In this study, the URANS approach was used to predict the hydraulic performance and inner flow structure of bidirectional axial-flow pumps with arc- and S-shaped impellers. Entropy production theory was applied to evaluate the spatial distribution of internal hydraulic losses. The distribution of TEP and TEPR for the two impeller cases was similar, and the following conclusions can be drawn:

(1)

Under the forward condition, the optimal operation point is not affected by the impeller airfoil, and the hydraulic performance of the arc-shaped case is higher than that of the S-shaped case. Under the reverse condition, the hydraulic performance is higher, and the optimal operation point shifts to a small flow rate of the S-shaped case, compared with the arc-shaped case.

(2)

Under the forward condition, the TEP of the impeller and the elbow pipe is dominant. The anti-arch form of the trailing edge of the S-shaped suction side creates a barrier effect, which results in higher average TEPR near the region of the hub and the rim compared with the arc-shaped blade.
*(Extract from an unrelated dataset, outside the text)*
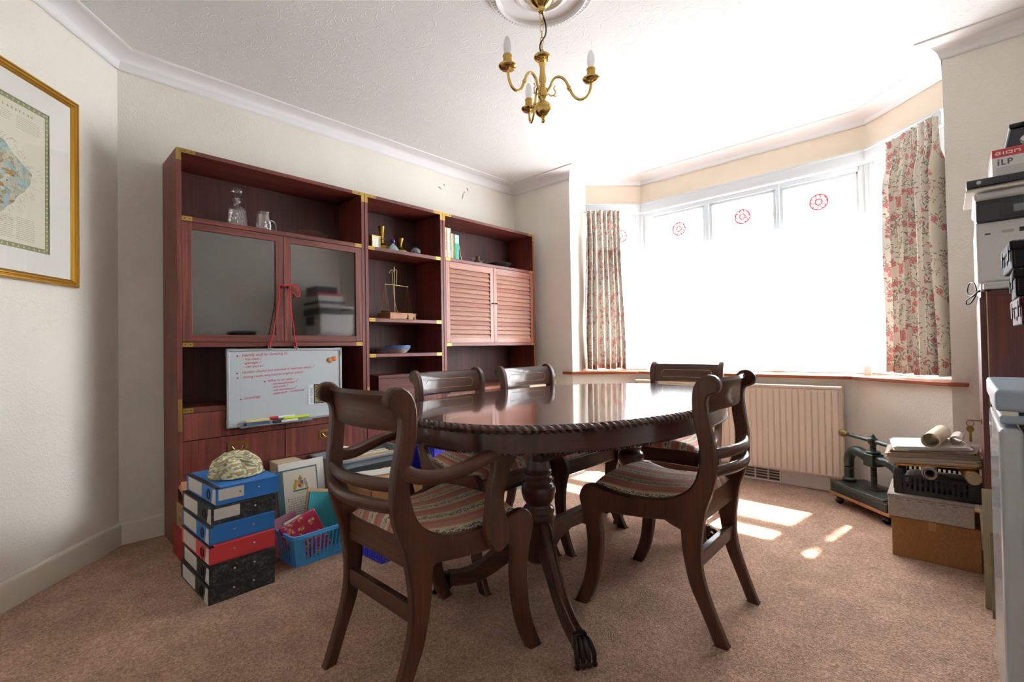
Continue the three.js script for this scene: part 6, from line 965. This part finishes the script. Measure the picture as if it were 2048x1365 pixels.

In addition, the TEPR distribution in the elbow pipe is similar for the arc- and S-shaped cases, and the high TEPR can be found near inlet due to a decrease in the rotational kinetic energy along the flow direction.

(3)

Under the reverse condition, the TEP of the impeller and the straight pipe is dominant. Due to the large inlet angle of the arc-shaped blade, the flow separation and TEPR near the suction side are stronger and higher, compared with the S-shaped case. Due to the stronger wake vortex, the area of high TEPR in the straight pipe of the arc-shaped case is higher than that of the S-shaped case.

These results provide useful suggestions for how to optimize the design of bidirectional axial-flow pumps.